§ Your instructions:
The listing below should be copied in full, word for word.

§ Dataset excerpt:

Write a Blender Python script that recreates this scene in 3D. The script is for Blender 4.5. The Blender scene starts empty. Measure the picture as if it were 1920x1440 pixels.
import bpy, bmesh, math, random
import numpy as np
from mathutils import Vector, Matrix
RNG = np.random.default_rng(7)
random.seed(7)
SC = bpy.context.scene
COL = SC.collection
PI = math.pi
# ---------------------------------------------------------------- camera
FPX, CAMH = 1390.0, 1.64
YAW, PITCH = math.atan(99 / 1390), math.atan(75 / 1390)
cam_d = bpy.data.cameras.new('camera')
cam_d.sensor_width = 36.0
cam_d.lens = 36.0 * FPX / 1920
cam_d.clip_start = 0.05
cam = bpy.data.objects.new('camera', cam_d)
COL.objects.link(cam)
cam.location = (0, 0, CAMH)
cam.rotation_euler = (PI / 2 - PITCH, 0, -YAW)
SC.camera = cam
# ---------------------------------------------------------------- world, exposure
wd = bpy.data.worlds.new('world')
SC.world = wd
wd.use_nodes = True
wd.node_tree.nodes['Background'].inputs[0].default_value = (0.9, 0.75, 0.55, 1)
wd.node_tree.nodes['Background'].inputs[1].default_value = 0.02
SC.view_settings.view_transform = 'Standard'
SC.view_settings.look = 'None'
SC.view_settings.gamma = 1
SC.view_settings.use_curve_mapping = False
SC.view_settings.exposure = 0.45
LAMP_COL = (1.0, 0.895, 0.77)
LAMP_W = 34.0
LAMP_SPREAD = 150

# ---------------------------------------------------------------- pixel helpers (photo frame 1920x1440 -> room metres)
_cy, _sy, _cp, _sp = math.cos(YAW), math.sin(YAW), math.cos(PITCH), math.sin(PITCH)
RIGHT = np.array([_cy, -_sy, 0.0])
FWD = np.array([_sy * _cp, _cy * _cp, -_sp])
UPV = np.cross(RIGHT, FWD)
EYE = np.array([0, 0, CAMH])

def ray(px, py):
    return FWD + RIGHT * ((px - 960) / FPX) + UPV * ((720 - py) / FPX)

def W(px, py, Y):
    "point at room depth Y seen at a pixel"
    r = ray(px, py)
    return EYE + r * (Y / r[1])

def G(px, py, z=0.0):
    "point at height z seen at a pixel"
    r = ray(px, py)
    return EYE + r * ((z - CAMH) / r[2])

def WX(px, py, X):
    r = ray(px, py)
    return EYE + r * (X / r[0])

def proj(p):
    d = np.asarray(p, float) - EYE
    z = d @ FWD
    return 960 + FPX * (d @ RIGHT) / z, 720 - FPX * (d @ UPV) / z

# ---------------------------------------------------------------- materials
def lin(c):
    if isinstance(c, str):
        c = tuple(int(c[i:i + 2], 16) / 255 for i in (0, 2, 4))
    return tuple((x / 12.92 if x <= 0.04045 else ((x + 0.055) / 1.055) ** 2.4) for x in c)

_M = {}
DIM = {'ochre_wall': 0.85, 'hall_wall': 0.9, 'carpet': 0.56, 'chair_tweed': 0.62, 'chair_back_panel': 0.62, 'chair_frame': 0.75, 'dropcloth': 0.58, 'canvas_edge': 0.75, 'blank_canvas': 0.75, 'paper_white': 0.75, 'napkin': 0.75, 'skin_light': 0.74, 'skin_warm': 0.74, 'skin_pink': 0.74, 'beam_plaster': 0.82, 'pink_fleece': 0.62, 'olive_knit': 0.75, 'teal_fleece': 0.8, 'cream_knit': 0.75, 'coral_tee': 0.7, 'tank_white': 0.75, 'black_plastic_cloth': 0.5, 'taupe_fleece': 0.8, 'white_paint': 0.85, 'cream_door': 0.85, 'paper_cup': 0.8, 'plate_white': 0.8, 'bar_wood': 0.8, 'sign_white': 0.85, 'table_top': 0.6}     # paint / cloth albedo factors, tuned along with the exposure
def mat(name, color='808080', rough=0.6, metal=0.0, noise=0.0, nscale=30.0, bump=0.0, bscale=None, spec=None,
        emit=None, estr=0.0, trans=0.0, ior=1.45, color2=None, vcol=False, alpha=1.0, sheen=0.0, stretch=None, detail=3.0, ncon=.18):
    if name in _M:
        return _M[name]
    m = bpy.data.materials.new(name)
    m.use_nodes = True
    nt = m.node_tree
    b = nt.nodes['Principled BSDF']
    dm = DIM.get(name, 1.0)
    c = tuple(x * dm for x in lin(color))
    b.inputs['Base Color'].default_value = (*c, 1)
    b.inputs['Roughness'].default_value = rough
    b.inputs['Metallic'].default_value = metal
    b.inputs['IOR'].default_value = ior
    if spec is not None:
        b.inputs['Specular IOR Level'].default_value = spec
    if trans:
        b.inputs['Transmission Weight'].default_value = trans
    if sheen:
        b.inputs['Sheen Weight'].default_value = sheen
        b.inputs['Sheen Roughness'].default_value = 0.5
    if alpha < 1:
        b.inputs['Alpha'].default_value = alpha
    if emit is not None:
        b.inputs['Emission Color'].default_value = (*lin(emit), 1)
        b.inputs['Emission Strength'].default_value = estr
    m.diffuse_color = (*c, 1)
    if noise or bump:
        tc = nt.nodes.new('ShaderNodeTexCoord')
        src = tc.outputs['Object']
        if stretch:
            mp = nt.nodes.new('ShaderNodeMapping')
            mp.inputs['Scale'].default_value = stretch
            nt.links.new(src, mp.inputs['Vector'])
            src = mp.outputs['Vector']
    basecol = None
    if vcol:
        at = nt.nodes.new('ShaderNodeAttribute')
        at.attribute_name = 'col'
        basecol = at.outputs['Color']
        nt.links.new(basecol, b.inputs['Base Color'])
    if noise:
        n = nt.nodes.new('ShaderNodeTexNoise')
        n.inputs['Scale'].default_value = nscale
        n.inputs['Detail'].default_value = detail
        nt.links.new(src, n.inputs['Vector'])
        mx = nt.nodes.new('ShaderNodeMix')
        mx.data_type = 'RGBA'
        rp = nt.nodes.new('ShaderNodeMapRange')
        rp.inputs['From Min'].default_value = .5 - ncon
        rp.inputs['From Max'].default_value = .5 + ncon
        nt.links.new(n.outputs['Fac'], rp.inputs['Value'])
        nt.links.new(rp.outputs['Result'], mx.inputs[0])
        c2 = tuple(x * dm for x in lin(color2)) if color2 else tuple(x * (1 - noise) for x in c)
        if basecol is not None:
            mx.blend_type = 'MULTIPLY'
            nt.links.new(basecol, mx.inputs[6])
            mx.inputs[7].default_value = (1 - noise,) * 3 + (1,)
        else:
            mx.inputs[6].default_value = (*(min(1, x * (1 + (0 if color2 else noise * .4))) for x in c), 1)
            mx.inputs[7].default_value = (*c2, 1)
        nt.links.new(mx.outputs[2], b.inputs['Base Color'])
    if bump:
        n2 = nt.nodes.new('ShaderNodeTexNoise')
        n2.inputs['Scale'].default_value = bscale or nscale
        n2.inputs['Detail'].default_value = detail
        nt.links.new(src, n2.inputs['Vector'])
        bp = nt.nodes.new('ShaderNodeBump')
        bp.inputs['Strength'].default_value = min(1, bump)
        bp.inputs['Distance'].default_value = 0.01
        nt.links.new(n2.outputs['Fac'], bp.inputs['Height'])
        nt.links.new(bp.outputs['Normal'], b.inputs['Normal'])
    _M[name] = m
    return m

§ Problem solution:
Write a Blender Python script that recreates this scene in 3D. The script is for Blender 4.5. The Blender scene starts empty. Measure the picture as if it were 1920x1440 pixels.
import bpy, bmesh, math, random
import numpy as np
from mathutils import Vector, Matrix
RNG = np.random.default_rng(7)
random.seed(7)
SC = bpy.context.scene
COL = SC.collection
PI = math.pi
# ---------------------------------------------------------------- camera
FPX, CAMH = 1390.0, 1.64
YAW, PITCH = math.atan(99 / 1390), math.atan(75 / 1390)
cam_d = bpy.data.cameras.new('camera')
cam_d.sensor_width = 36.0
cam_d.lens = 36.0 * FPX / 1920
cam_d.clip_start = 0.05
cam = bpy.data.objects.new('camera', cam_d)
COL.objects.link(cam)
cam.location = (0, 0, CAMH)
cam.rotation_euler = (PI / 2 - PITCH, 0, -YAW)
SC.camera = cam
# ---------------------------------------------------------------- world, exposure
wd = bpy.data.worlds.new('world')
SC.world = wd
wd.use_nodes = True
wd.node_tree.nodes['Background'].inputs[0].default_value = (0.9, 0.75, 0.55, 1)
wd.node_tree.nodes['Background'].inputs[1].default_value = 0.02
SC.view_settings.view_transform = 'Standard'
SC.view_settings.look = 'None'
SC.view_settings.gamma = 1
SC.view_settings.use_curve_mapping = False
SC.view_settings.exposure = 0.45
LAMP_COL = (1.0, 0.895, 0.77)
LAMP_W = 34.0
LAMP_SPREAD = 150

# ---------------------------------------------------------------- pixel helpers (photo frame 1920x1440 -> room metres)
_cy, _sy, _cp, _sp = math.cos(YAW), math.sin(YAW), math.cos(PITCH), math.sin(PITCH)
RIGHT = np.array([_cy, -_sy, 0.0])
FWD = np.array([_sy * _cp, _cy * _cp, -_sp])
UPV = np.cross(RIGHT, FWD)
EYE = np.array([0, 0, CAMH])

def ray(px, py):
    return FWD + RIGHT * ((px - 960) / FPX) + UPV * ((720 - py) / FPX)

def W(px, py, Y):
    "point at room depth Y seen at a pixel"
    r = ray(px, py)
    return EYE + r * (Y / r[1])

def G(px, py, z=0.0):
    "point at height z seen at a pixel"
    r = ray(px, py)
    return EYE + r * ((z - CAMH) / r[2])

def WX(px, py, X):
    r = ray(px, py)
    return EYE + r * (X / r[0])

def proj(p):
    d = np.asarray(p, float) - EYE
    z = d @ FWD
    return 960 + FPX * (d @ RIGHT) / z, 720 - FPX * (d @ UPV) / z

# ---------------------------------------------------------------- materials
def lin(c):
    if isinstance(c, str):
        c = tuple(int(c[i:i + 2], 16) / 255 for i in (0, 2, 4))
    return tuple((x / 12.92 if x <= 0.04045 else ((x + 0.055) / 1.055) ** 2.4) for x in c)

_M = {}
DIM = {'ochre_wall': 0.85, 'hall_wall': 0.9, 'carpet': 0.56, 'chair_tweed': 0.62, 'chair_back_panel': 0.62, 'chair_frame': 0.75, 'dropcloth': 0.58, 'canvas_edge': 0.75, 'blank_canvas': 0.75, 'paper_white': 0.75, 'napkin': 0.75, 'skin_light': 0.74, 'skin_warm': 0.74, 'skin_pink': 0.74, 'beam_plaster': 0.82, 'pink_fleece': 0.62, 'olive_knit': 0.75, 'teal_fleece': 0.8, 'cream_knit': 0.75, 'coral_tee': 0.7, 'tank_white': 0.75, 'black_plastic_cloth': 0.5, 'taupe_fleece': 0.8, 'white_paint': 0.85, 'cream_door': 0.85, 'paper_cup': 0.8, 'plate_white': 0.8, 'bar_wood': 0.8, 'sign_white': 0.85, 'table_top': 0.6}     # paint / cloth albedo factors, tuned along with the exposure
def mat(name, color='808080', rough=0.6, metal=0.0, noise=0.0, nscale=30.0, bump=0.0, bscale=None, spec=None,
        emit=None, estr=0.0, trans=0.0, ior=1.45, color2=None, vcol=False, alpha=1.0, sheen=0.0, stretch=None, detail=3.0, ncon=.18):
    if name in _M:
        return _M[name]
    m = bpy.data.materials.new(name)
    m.use_nodes = True
    nt = m.node_tree
    b = nt.nodes['Principled BSDF']
    dm = DIM.get(name, 1.0)
    c = tuple(x * dm for x in lin(color))
    b.inputs['Base Color'].default_value = (*c, 1)
    b.inputs['Roughness'].default_value = rough
    b.inputs['Metallic'].default_value = metal
    b.inputs['IOR'].default_value = ior
    if spec is not None:
        b.inputs['Specular IOR Level'].default_value = spec
    if trans:
        b.inputs['Transmission Weight'].default_value = trans
    if sheen:
        b.inputs['Sheen Weight'].default_value = sheen
        b.inputs['Sheen Roughness'].default_value = 0.5
    if alpha < 1:
        b.inputs['Alpha'].default_value = alpha
    if emit is not None:
        b.inputs['Emission Color'].default_value = (*lin(emit), 1)
        b.inputs['Emission Strength'].default_value = estr
    m.diffuse_color = (*c, 1)
    if noise or bump:
        tc = nt.nodes.new('ShaderNodeTexCoord')
        src = tc.outputs['Object']
        if stretch:
            mp = nt.nodes.new('ShaderNodeMapping')
            mp.inputs['Scale'].default_value = stretch
            nt.links.new(src, mp.inputs['Vector'])
            src = mp.outputs['Vector']
    basecol = None
    if vcol:
        at = nt.nodes.new('ShaderNodeAttribute')
        at.attribute_name = 'col'
        basecol = at.outputs['Color']
        nt.links.new(basecol, b.inputs['Base Color'])
    if noise:
        n = nt.nodes.new('ShaderNodeTexNoise')
        n.inputs['Scale'].default_value = nscale
        n.inputs['Detail'].default_value = detail
        nt.links.new(src, n.inputs['Vector'])
        mx = nt.nodes.new('ShaderNodeMix')
        mx.data_type = 'RGBA'
        rp = nt.nodes.new('ShaderNodeMapRange')
        rp.inputs['From Min'].default_value = .5 - ncon
        rp.inputs['From Max'].default_value = .5 + ncon
        nt.links.new(n.outputs['Fac'], rp.inputs['Value'])
        nt.links.new(rp.outputs['Result'], mx.inputs[0])
        c2 = tuple(x * dm for x in lin(color2)) if color2 else tuple(x * (1 - noise) for x in c)
        if basecol is not None:
            mx.blend_type = 'MULTIPLY'
            nt.links.new(basecol, mx.inputs[6])
            mx.inputs[7].default_value = (1 - noise,) * 3 + (1,)
        else:
            mx.inputs[6].default_value = (*(min(1, x * (1 + (0 if color2 else noise * .4))) for x in c), 1)
            mx.inputs[7].default_value = (*c2, 1)
        nt.links.new(mx.outputs[2], b.inputs['Base Color'])
    if bump:
        n2 = nt.nodes.new('ShaderNodeTexNoise')
        n2.inputs['Scale'].default_value = bscale or nscale
        n2.inputs['Detail'].default_value = detail
        nt.links.new(src, n2.inputs['Vector'])
        bp = nt.nodes.new('ShaderNodeBump')
        bp.inputs['Strength'].default_value = min(1, bump)
        bp.inputs['Distance'].default_value = 0.01
        nt.links.new(n2.outputs['Fac'], bp.inputs['Height'])
        nt.links.new(bp.outputs['Normal'], b.inputs['Normal'])
    _M[name] = m
    return m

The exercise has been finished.